I admit I would try to answer in the "right" way, or the answers that I suspect they want for the job, but without outright lying (if that makes sense). I go in with the assumption that my natural personality would have major bias against it (even though at every job I've had, the employers grew quite attached to me & were sad when I left; even at the job I "lost", I was the last one getting paid before they went under). I don't think this assumption is wrong, given how people react to INFP profiles.
When I was desperate for work, I was applying to minimum wage jobs, which all make you apply online now & many use a personality test of sorts (nothing like MBTI).
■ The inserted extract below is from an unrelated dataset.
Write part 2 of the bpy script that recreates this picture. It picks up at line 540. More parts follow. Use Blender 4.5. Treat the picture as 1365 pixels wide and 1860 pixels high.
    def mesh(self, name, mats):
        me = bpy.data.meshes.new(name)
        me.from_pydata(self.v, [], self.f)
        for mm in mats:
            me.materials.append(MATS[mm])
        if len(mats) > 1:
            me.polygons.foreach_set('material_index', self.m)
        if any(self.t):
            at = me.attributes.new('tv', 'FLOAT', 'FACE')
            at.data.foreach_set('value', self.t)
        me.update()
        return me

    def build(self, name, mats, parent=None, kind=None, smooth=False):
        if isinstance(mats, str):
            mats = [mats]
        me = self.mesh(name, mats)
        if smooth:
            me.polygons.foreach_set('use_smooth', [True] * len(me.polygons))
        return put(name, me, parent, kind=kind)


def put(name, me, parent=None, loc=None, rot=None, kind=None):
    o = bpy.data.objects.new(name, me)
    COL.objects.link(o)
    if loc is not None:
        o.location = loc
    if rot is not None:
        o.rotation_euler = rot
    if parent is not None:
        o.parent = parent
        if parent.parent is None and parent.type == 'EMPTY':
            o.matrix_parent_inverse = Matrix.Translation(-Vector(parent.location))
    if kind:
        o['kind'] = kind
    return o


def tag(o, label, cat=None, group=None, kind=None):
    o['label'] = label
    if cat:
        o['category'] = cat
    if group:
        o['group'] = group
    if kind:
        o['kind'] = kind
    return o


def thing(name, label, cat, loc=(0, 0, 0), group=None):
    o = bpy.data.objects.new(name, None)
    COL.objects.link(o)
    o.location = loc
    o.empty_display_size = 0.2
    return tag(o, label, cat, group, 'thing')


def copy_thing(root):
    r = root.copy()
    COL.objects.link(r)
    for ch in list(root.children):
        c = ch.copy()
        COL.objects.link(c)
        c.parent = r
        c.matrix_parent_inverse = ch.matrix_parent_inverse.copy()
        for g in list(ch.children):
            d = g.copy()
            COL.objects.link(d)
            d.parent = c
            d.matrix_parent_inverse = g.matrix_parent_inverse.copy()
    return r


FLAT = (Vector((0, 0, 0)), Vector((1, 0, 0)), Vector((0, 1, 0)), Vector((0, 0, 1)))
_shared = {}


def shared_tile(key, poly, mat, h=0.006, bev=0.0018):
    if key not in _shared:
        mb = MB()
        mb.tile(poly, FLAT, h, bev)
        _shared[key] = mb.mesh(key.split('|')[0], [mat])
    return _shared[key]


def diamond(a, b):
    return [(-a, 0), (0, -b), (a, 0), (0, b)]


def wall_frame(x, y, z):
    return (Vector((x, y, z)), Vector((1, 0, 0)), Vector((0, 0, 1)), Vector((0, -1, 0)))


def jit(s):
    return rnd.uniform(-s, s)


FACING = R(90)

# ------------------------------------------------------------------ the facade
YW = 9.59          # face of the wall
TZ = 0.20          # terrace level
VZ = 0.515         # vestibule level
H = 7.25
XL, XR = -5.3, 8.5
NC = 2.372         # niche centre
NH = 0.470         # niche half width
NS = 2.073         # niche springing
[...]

I answered in the way I thought was right, but later discovered it was not, as the connotations of many questions were interpreted VERY differently by me (ie. "Are you a risk taker?" - I interpret that as someone who goes sky-diving sans a parachute or eats exotic foods that could kill you or maybe embezzles from their employer....but nope, they just mean someone who goes out of their comfort zone & above their job description at times. Needless to say, I answered no when the answer was supposed to be yes). They also had "degrees" you could answer in, and apparently, only no or yes were ever right, not anything inbetween, which they took to mean you are not decisive or something silly like that (but with 100 different perspectives & possibilities, how could I definitely answer yes/no without more specifics?!!!). The right answers sounded like ESxx types, yes. I also found out they did not want people TOO smart or educated... for turnover reasons (likely to leave for something better and/or go after a management job).
Anyhow, they never really asked questions which got at my strengths, but perhaps that's because they are not in retail. That said, in college I did fine in my part-time, retail jobs. Those managers were sad to see me go too. They have high turnover & I stuck around longer than most (as many in those jobs just don't show up to work one day; was surprised at how flaky retail people are), was the type to kindly fill in for a co-worker if they wanted a day off, and was quite pleasant to customers (albeit no aggressive sales). But you know, I don't use alligators for water-skiing in the amazon, so I'm not a risk-taker & not well-suited to ringing up cheap clothing for teenage girls.